News Release

New optical switch removes barrier to light-speed communication

Peer-Reviewed Publication

University of Rochester

A device that has the potential to remove a major bottleneck between optical networks has been built by researchers from the University of Rochester. The device, developed in conjunction with the University of Tokyo, is so flexible that it can reformat the information that is shuttled around the information superhighway in ways and at speeds that no other device today can match. Engineers hope the device—smaller than a grain of sand—will allow fast optical data conversion that could spur the development of extensive local fiber-optic communications networks.

Researchers created the device, which has no moving parts, from off-the-shelf components, making it much less expensive to produce than competing devices that need complicated, custom-designed parts. The universities have recently applied for a joint patent on the device, called an optical flip-flop switch.

"What makes this switch special is its speed and flexibility," says Govind Agrawal, professor of optics and co-inventor of the device. "This kind of device is something the communications industries have been looking for for a long time."

The tiny switch acts like a shade on a window, opening and closing in a billionth of a second, allowing only an exact amount of light through—and only at the right wavelength.

The switch consists of a laser and a microscopic piece of semiconductor material called indium phosphide that acts like a sentry on the lookout for pulses of light in a wide range of wavelengths important to telecommunications or other applications. When a pulse of light (say at "wavelength A") comes down an optical fiber and strikes the semiconductor, the material becomes transparent to the device’s laser—in essence, the shade opens. The laser, shining at "wavelength B," shines through for a split second before the shade closes again, re-creating the original pulse of light in the new wavelength. In less than a billionth of a second, the pulse has been converted from wavelength A to B, a crucial event in bridging different optical networks.

Converting a pulse’s wavelength so quickly is especially important where two fiber optic networks intersect, such as at the junction of local and long-distance telephone networks. While a long-distance company may move voices in one wavelength, a local phone company may use a different wavelength, necessitating a fast conversion. Today, this is usually done by converting the light pulses to electronics so computers can convert the wavelengths, but this exchange between light and electronics slows the conversion and is expensive. Engineers have been working for years to develop light-to-light wavelength-converting switches that never need electronics. Several light-to-light routing switches exist today, but these do not convert wavelengths.

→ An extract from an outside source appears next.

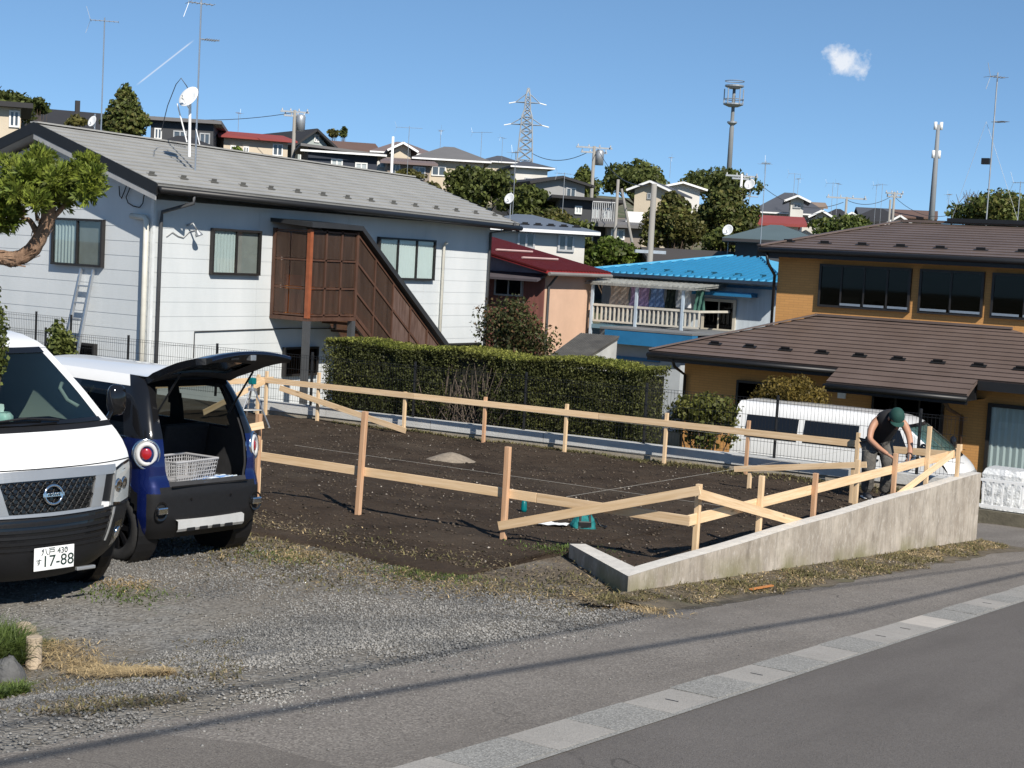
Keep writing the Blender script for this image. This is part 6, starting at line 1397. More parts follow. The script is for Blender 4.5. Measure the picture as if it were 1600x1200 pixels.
def car_side(s_):
    rows = []
    for i, z in enumerate(zl): rows.append([(*(lambda q: (q[0], q[1]))(snap(x, z)) , y) if j > 14 else (x, z, y) for j, (x, y) in enumerate(OUT[i])])
    parts = {k: MB() for k in ('bumper', 'body', 'glass', 'cladding', 'pillar', 'sill', 'door_pillar', 'header')}
    V = [[Vector((c[0], s_*c[2], c[1])) for c in r] for r in rows]
    for i in range(len(zl)-1):
        for j in range(NJ-1):
            z = (zl[i]+zl[i+1])/2; x = sum(rows[a][b_][0] for a in (i, i+1) for b_ in (j, j+1))/4; r_ = math.hypot(x-WR[0], z-WR[1]); r2 = math.hypot(x-2.95, z-WR[1])
            if j < 4 and .70 < z < 1.46: continue
            if j > 13 and (r_ < .334 or r2 < .335): continue
            if (z < .66 and j < 7) or (z < .60 and j < 11): k = 'bumper'
            elif z < .70 and j < 4: k = 'sill'
            elif j > 13 and (r_ < .414 or r2 < .41 or z < .40): k = 'cladding'
            elif z > 1.05 and z < 1.47 and j > 13 and x < interp(CF, z)-.12: k = 'glass' if (x > interp(CX, z)+.34 and not (1.22 < x < 1.32)) else ('pillar' if x < 1 else 'door_pillar')
            elif z > 1.05 and z < 1.50 and j <= 13: k = 'pillar'
            elif z >= 1.46 and j < 4: k = 'header'
            elif z >= 1.47: k = 'pillar' if j < 14 else 'body_w'
            else: k = 'body'
            if k == 'body_w': parts.setdefault('roof_rail', MB())
            parts['roof_rail' if k == 'body_w' else k].quad(V[i][j], V[i][j+1], V[i+1][j+1], V[i+1][j])
    mm = dict(door_pillar=M_gloss, header=M_trim, bumper=M_plast, body=M_cblue, glass=G_rear, cladding=M_plast, pillar=M_gloss, sill=M_trim, roof_rail=M_vw); nm = dict(body='body_panel', glass='side_glass', sill='opening_trim')
    for k, q in parts.items():
        if q.f: q.build(nm.get(k, k), mm[k], car, True)
    # inner lining with the same window openings
    q = MB()
    for i in range(len(zl)-1):
        for j in range(4, NJ-1):
            z = (zl[i]+zl[i+1])/2; x = (rows[i][j][0]+rows[i][j+1][0])/2
            if z < .5 or (j > 13 and 1.06 < z < 1.42 and (.5 < x < 1.16 or 1.36 < x < 2.2)): continue
            P = [V[a][b_] for a, b_ in ((i, j), (i, j+1), (i+1, j+1), (i+1, j))]; q.quad(*[Vector((p.x+.03*(j < 14), p.y*(.93 if j > 6 else .98), p.z-.01)) for p in P])
    q.build('lining', M_trim, car, True)
    MB().lathe([(.33, .0), (.33, -.25), (.05, -.25)], (WR[0], s_*.73, WR[1]), (0, s_, 0), 28).build('wheel_well', M_plast, car); MB().lathe([(.33, .0), (.33, -.25), (.05, -.25)], (2.95, s_*.73, WR[1]), (0, s_, 0), 28).build('wheel_well', M_plast, car)
    wheel(car, WR[0], s_*.64, WR[2], .288, .17, s_, 8, M_gloss, .72); wheel(car, 2.95, s_*.64, WR[2], .288, .17, s_, 8, M_gloss, .72)
    # round tail lamp on the corner
    z = .93; P = outline(z); a_ = P[10]; c = Vector((a_[0]+.02, s_*(a_[1]-.01), z)); ax = Vector((-.86, s_*.50, .06)).normalized()
    lamp = MB().lathe([(.128, -.05), (.13, .01), (.118, .026), (.112, .012), (.0, .0)], c, ax, 30).build('tail_lamp', M_chrome, car, True)
    MB().lathe([(.048, .0), (.048, .024), (.036, .032), (0, .032)], c, ax, 24).build('red_disc', M_redl, lamp, True)
    q = MB(); u_ = ax.orthogonal().normalized(); w_ = ax.cross(u_); ring = [c+ax*.018+(u_*math.cos(a)+w_*math.sin(a))*.082 for a in np.linspace(0, 6.2832, 25)]; q.tube(ring, .02, 6, cap=False); q.build('light_ring', mat('pale_light_ring', (.75, .72, .7), .3), lamp, True)
    MB().lathe([(.122, .02), (.10, .042), (.06, .056), (0, .06)], c, ax, 30).build('lens', G_lamp, lamp, True)
    # reflector in the bumper, strut
    rf = MB().box(-.014, .03, s_*.60-.06, s_*.60+.06, .445, .505).build('reflector_lamp', M_chrome, car, bevel=.012); MB().lathe([(.075, 0), (.08, .006), (.065, .003)], (.018, s_*.60, .47), (-1, 0, 0), 22).build('bezel', M_gloss, rf)
    MB().tube([(.30, s_*.47, 1.22), (-.02, s_*.46, 1.60)], .010, 8).build('gas_strut', M_black, car)
    MB().tube([(.40, s_*.73, 1.055), (2.6, s_*.725, 1.055)], .008, 6).build('chrome_strip', M_chrome, car)
for s_ in (1, -1): car_side(s_)
us = np.linspace(-1, 1, 17)
MB().grid([[(x, u*.512*(1 if x < 2 else 1), 1.543+.052*(1-u*u)*min(1, (x-.38)/.35)*min(1, max(0, (2.5-x)/.4))) for u in us] for x in (.40, .46, .55, .7, 1.0, 1.4, 1.8, 2.15)]).build('roof', M_vw, car, True)
MB().grid([[(interp(CF, z)-.0, u*interp(CH, z)*.96, z) for u in us] for z in (1.0, 1.15, 1.3, 1.45, 1.545)]).build('windscreen', G_ws, car, True)
MB().grid([[(x, u*.70, z) for u in us] for x, z in ((2.85, 1.0), (3.1, .96), (3.3, .84), (3.36, .6), (3.25, .25))]).build('hood', M_cblue, car, True)
MB().box(.06, 2.9, -.66, .66, .40, .62).build('floor_pan', M_trim, car)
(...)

The new switch is also exceptionally good at removing another hurdle that slows the junction of optical networks. Different networks use different lengths of pulses; the new switch operates so quickly that it can customize the length of the pulses by simply varying the time before "shutting the shade." Leaving the shade open a little longer results in a longer pulse; shutting it sooner makes a shorter pulse, allowing any network to receive the exact pulse length it needs.

One of the surprising aspects of this device is that all of its parts have been commercially available for years. "Everything we needed to build this was there all along," says Drew Maywar, an optics doctoral candidate at the University of Rochester’s Institute of Optics and co-inventor of the switch. "It’s just that no one ever thought of doing it this way before."

One of the breakthroughs in the design of the switch came to Maywar while he was visiting the University of Tokyo as part of his graduate research. He was trying to explain the workings of conventional switches to another student when it dawned on him that if he could find a way to reverse the "opening of the shade," he could develop an ultra-fast switching device. Nine months later he had a working prototype.

"A lot of people told me I was foolish to pursue my idea," he says. "They thought there was no way the weak light in an optical fiber would be enough to reverse the process."

Maywar used his experience in basic optical science from the University of Rochester with the available technology at the University of Tokyo to build the prototype just before returning to Rochester.

Agrawal’s group has published two papers on the device in the last year, the first outlining the optical switching capabilities and the other detailing wavelength conversion. Photonics Spectra magazine estimates that because of the demands of the Internet, the optical switching market in North America and Europe will reach $15 billion by 2004.